** To do **
Return each line of the data below exactly, omitting any pictures.

■ ■ ■ ■ ■

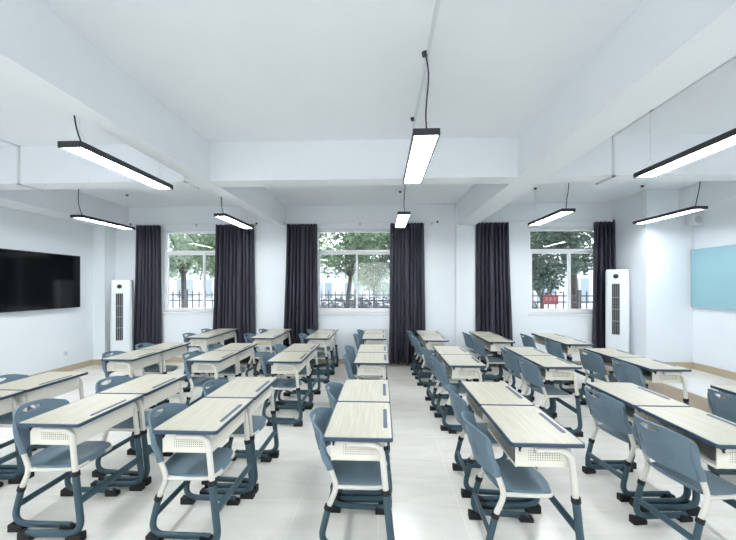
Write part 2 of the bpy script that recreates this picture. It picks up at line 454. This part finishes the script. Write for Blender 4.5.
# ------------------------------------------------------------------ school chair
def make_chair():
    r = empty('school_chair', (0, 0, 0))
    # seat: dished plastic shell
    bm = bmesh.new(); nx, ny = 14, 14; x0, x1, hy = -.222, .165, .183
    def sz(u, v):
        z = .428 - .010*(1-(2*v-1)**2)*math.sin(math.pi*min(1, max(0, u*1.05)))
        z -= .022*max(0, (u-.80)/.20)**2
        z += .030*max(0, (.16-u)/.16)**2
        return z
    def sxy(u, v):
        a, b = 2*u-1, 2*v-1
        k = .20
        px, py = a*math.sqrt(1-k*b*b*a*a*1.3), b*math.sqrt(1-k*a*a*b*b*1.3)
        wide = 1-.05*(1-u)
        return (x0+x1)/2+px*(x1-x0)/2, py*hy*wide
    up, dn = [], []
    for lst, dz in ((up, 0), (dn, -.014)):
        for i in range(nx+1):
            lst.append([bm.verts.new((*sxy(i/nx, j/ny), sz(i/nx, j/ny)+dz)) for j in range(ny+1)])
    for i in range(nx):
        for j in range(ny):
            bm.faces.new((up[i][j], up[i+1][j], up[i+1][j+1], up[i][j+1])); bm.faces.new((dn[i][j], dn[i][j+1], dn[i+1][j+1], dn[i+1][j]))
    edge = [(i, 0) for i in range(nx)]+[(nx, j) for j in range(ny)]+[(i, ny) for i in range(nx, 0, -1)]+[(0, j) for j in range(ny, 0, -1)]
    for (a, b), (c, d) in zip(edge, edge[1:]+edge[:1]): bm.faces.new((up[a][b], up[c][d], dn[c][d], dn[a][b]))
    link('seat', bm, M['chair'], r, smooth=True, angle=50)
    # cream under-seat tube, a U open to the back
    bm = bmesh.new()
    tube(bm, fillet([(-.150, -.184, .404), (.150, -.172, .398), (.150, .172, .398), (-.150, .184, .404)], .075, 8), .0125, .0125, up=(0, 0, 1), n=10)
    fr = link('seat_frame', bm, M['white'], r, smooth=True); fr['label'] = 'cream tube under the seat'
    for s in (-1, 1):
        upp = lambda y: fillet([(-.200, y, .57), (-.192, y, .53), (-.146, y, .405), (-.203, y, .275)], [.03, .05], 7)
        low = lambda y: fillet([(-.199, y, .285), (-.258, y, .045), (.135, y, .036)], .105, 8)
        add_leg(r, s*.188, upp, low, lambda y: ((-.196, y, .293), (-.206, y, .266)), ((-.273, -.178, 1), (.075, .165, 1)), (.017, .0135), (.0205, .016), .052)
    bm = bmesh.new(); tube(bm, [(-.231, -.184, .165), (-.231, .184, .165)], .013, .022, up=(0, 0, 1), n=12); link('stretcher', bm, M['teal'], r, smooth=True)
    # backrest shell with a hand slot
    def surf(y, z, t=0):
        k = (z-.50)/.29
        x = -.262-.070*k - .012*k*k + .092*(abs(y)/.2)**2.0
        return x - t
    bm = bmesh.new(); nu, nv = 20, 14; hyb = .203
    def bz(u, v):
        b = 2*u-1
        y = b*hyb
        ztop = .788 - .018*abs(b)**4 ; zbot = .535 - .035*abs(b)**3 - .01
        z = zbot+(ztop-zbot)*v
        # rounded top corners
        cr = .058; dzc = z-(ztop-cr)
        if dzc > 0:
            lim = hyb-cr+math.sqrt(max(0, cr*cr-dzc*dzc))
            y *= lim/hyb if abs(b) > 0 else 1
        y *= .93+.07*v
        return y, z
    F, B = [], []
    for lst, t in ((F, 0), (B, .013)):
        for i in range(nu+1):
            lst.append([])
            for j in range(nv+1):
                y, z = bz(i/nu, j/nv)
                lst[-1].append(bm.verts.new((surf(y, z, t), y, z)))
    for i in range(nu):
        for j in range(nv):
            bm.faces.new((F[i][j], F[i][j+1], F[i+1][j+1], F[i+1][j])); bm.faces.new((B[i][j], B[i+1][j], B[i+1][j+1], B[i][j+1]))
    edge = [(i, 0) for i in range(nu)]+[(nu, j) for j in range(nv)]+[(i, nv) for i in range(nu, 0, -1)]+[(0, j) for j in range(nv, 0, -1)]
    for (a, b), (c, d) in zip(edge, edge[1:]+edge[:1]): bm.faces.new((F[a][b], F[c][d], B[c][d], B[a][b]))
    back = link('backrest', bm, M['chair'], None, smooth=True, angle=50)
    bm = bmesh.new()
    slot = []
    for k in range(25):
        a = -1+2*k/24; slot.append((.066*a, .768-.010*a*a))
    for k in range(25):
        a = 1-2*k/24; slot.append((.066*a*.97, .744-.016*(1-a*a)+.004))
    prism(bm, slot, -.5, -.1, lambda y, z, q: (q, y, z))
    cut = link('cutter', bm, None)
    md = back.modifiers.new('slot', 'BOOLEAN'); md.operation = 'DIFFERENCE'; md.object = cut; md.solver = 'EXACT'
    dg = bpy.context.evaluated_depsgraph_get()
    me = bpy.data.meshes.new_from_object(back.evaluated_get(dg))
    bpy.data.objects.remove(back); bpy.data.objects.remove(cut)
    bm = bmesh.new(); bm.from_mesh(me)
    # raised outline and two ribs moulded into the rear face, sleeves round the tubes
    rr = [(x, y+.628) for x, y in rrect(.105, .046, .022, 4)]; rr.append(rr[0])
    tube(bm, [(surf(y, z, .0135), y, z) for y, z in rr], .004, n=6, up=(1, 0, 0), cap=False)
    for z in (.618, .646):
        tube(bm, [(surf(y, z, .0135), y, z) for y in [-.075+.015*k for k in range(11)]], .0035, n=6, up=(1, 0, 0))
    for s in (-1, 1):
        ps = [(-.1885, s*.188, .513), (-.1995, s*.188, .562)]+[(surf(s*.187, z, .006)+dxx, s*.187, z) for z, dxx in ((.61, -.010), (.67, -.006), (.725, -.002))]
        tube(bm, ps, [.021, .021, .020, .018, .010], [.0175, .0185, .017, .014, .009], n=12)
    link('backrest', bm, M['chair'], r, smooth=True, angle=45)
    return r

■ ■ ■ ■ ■

** Response to the task **
Write part 2 of the bpy script that recreates this picture. It picks up at line 454. This part finishes the script. Write for Blender 4.5.
# ------------------------------------------------------------------ school chair
def make_chair():
    r = empty('school_chair', (0, 0, 0))
    # seat: dished plastic shell
    bm = bmesh.new(); nx, ny = 14, 14; x0, x1, hy = -.222, .165, .183
    def sz(u, v):
        z = .428 - .010*(1-(2*v-1)**2)*math.sin(math.pi*min(1, max(0, u*1.05)))
        z -= .022*max(0, (u-.80)/.20)**2
        z += .030*max(0, (.16-u)/.16)**2
        return z
    def sxy(u, v):
        a, b = 2*u-1, 2*v-1
        k = .20
        px, py = a*math.sqrt(1-k*b*b*a*a*1.3), b*math.sqrt(1-k*a*a*b*b*1.3)
        wide = 1-.05*(1-u)
        return (x0+x1)/2+px*(x1-x0)/2, py*hy*wide
    up, dn = [], []
    for lst, dz in ((up, 0), (dn, -.014)):
        for i in range(nx+1):
            lst.append([bm.verts.new((*sxy(i/nx, j/ny), sz(i/nx, j/ny)+dz)) for j in range(ny+1)])
    for i in range(nx):
        for j in range(ny):
            bm.faces.new((up[i][j], up[i+1][j], up[i+1][j+1], up[i][j+1])); bm.faces.new((dn[i][j], dn[i][j+1], dn[i+1][j+1], dn[i+1][j]))
    edge = [(i, 0) for i in range(nx)]+[(nx, j) for j in range(ny)]+[(i, ny) for i in range(nx, 0, -1)]+[(0, j) for j in range(ny, 0, -1)]
    for (a, b), (c, d) in zip(edge, edge[1:]+edge[:1]): bm.faces.new((up[a][b], up[c][d], dn[c][d], dn[a][b]))
    link('seat', bm, M['chair'], r, smooth=True, angle=50)
    # cream under-seat tube, a U open to the back
    bm = bmesh.new()
    tube(bm, fillet([(-.150, -.184, .404), (.150, -.172, .398), (.150, .172, .398), (-.150, .184, .404)], .075, 8), .0125, .0125, up=(0, 0, 1), n=10)
    fr = link('seat_frame', bm, M['white'], r, smooth=True); fr['label'] = 'cream tube under the seat'
    for s in (-1, 1):
        upp = lambda y: fillet([(-.200, y, .57), (-.192, y, .53), (-.146, y, .405), (-.203, y, .275)], [.03, .05], 7)
        low = lambda y: fillet([(-.199, y, .285), (-.258, y, .045), (.135, y, .036)], .105, 8)
        add_leg(r, s*.188, upp, low, lambda y: ((-.196, y, .293), (-.206, y, .266)), ((-.273, -.178, 1), (.075, .165, 1)), (.017, .0135), (.0205, .016), .052)
    bm = bmesh.new(); tube(bm, [(-.231, -.184, .165), (-.231, .184, .165)], .013, .022, up=(0, 0, 1), n=12); link('stretcher', bm, M['teal'], r, smooth=True)
    # backrest shell with a hand slot
    def surf(y, z, t=0):
        k = (z-.50)/.29
        x = -.262-.070*k - .012*k*k + .092*(abs(y)/.2)**2.0
        return x - t
    bm = bmesh.new(); nu, nv = 20, 14; hyb = .203
    def bz(u, v):
        b = 2*u-1
        y = b*hyb
        ztop = .788 - .018*abs(b)**4 ; zbot = .535 - .035*abs(b)**3 - .01
        z = zbot+(ztop-zbot)*v
        # rounded top corners
        cr = .058; dzc = z-(ztop-cr)
        if dzc > 0:
            lim = hyb-cr+math.sqrt(max(0, cr*cr-dzc*dzc))
            y *= lim/hyb if abs(b) > 0 else 1
        y *= .93+.07*v
        return y, z
    F, B = [], []
    for lst, t in ((F, 0), (B, .013)):
        for i in range(nu+1):
            lst.append([])
            for j in range(nv+1):
                y, z = bz(i/nu, j/nv)
                lst[-1].append(bm.verts.new((surf(y, z, t), y, z)))
    for i in range(nu):
        for j in range(nv):
            bm.faces.new((F[i][j], F[i][j+1], F[i+1][j+1], F[i+1][j])); bm.faces.new((B[i][j], B[i+1][j], B[i+1][j+1], B[i][j+1]))
    edge = [(i, 0) for i in range(nu)]+[(nu, j) for j in range(nv)]+[(i, nv) for i in range(nu, 0, -1)]+[(0, j) for j in range(nv, 0, -1)]
    for (a, b), (c, d) in zip(edge, edge[1:]+edge[:1]): bm.faces.new((F[a][b], F[c][d], B[c][d], B[a][b]))
    back = link('backrest', bm, M['chair'], None, smooth=True, angle=50)
    bm = bmesh.new()
    slot = []
    for k in range(25):
        a = -1+2*k/24; slot.append((.066*a, .768-.010*a*a))
    for k in range(25):
        a = 1-2*k/24; slot.append((.066*a*.97, .744-.016*(1-a*a)+.004))
    prism(bm, slot, -.5, -.1, lambda y, z, q: (q, y, z))
    cut = link('cutter', bm, None)
    md = back.modifiers.new('slot', 'BOOLEAN'); md.operation = 'DIFFERENCE'; md.object = cut; md.solver = 'EXACT'
    dg = bpy.context.evaluated_depsgraph_get()
    me = bpy.data.meshes.new_from_object(back.evaluated_get(dg))
    bpy.data.objects.remove(back); bpy.data.objects.remove(cut)
    bm = bmesh.new(); bm.from_mesh(me)
    # raised outline and two ribs moulded into the rear face, sleeves round the tubes
    rr = [(x, y+.628) for x, y in rrect(.105, .046, .022, 4)]; rr.append(rr[0])
    tube(bm, [(surf(y, z, .0135), y, z) for y, z in rr], .004, n=6, up=(1, 0, 0), cap=False)
    for z in (.618, .646):
        tube(bm, [(surf(y, z, .0135), y, z) for y in [-.075+.015*k for k in range(11)]], .0035, n=6, up=(1, 0, 0))
    for s in (-1, 1):
        ps = [(-.1885, s*.188, .513), (-.1995, s*.188, .562)]+[(surf(s*.187, z, .006)+dxx, s*.187, z) for z, dxx in ((.61, -.010), (.67, -.006), (.725, -.002))]
        tube(bm, ps, [.021, .021, .020, .018, .010], [.0175, .0185, .017, .014, .009], n=12)
    link('backrest', bm, M['chair'], r, smooth=True, angle=45)
    return r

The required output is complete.